Christopher Calio: Yes. Thanks, David. On your first question, as Neil said, we're going to continue to see OE deliveries step up throughout the year. And when we get to the end and execute on that plan, it's going to be a record number of GTF engines that we've delivered and that delivery share is going to remain above the program share. So continue to be pleased about that. In terms of the discussions with Airbus, those are always ongoing. And we're always talking with them about what's going on industrially, what's going on from a supply chain perspective and balancing, of course, the needs of the GTF fleet health and our mutual customers.

And so those conversations will continue to go on. I will tell you that our focus is on making sure that we are investing for the growth we see both on the OE and the MRO side. On the MRO side, you heard us talk about some of those investments that we've made in Singapore that we're going to then translate into other parts of our network. We're going to be adding a forging press in our Columbus, Georgia facility. We're going to be adding a new tower for powder production at our HMI facility in New York. You heard Neil talk about the turbine airfoil ramp-up at Asheville.

These are all investments that we're making because we continue to see the demand both on the OE and MRO side. And again, the relationship with Airbus is an important one for us. It's one that we, of course, greatly value. And it's one that has spanned decades. And it will continue to span decades. And we will continue to work through our issues, as we always do, in a constructive and transparent manner. And I have no doubt that we'll ultimately get there to where we need to be on volumes going forward.

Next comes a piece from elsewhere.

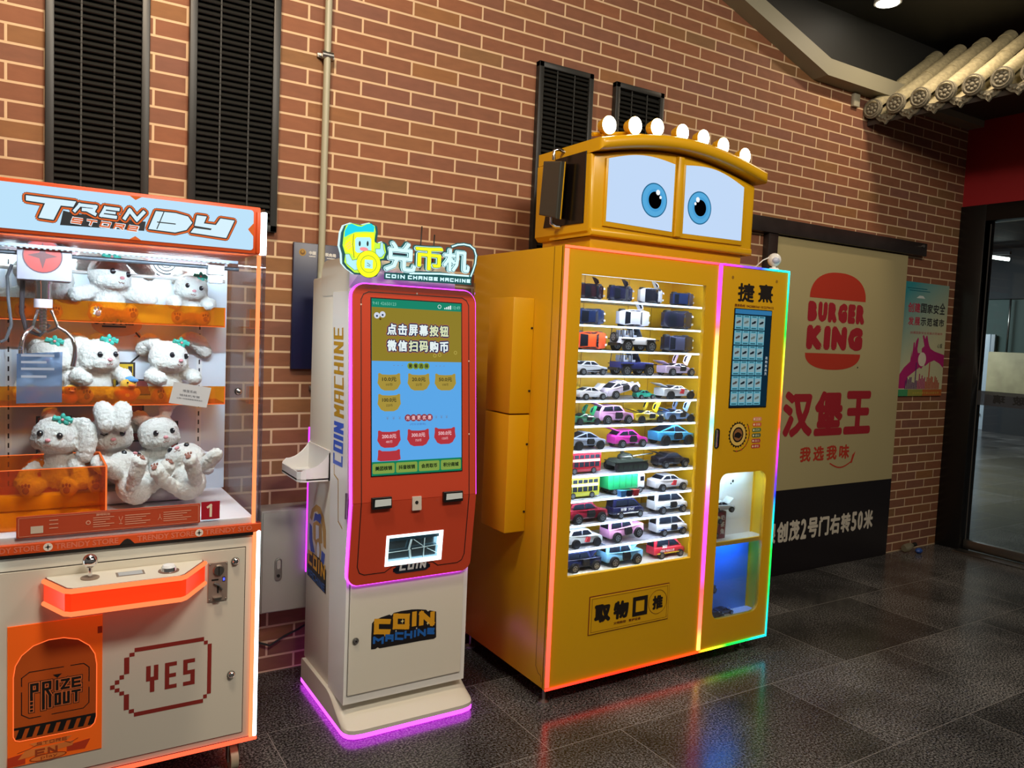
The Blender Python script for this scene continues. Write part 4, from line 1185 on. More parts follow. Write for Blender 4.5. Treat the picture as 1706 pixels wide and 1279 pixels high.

Neil Mitchill: And maybe just a comment on interiors. Had a good quarter. Sales were up double digits, so call it, low teens, if you will, in the first quarter. We're continuing to work through a couple of certification requirements on a handful of bespoke programs. But business has a good trajectory. We're expecting solid growth for the full year, and pretty good line of sight to mods and upgrades for the remainder of the year. So feeling good about that today. Thank you for the question.

Operator: Thank you. With that, I will now turn the call back over to Nathan Ware.

Nathan Ware: All right. Thanks, Latif. That concludes today's call. As always, the Investor Relations team will be available for follow-up questions. So thank you all for joining us, and have a good day.

Operator: This now concludes today's conference. You may now disconnect.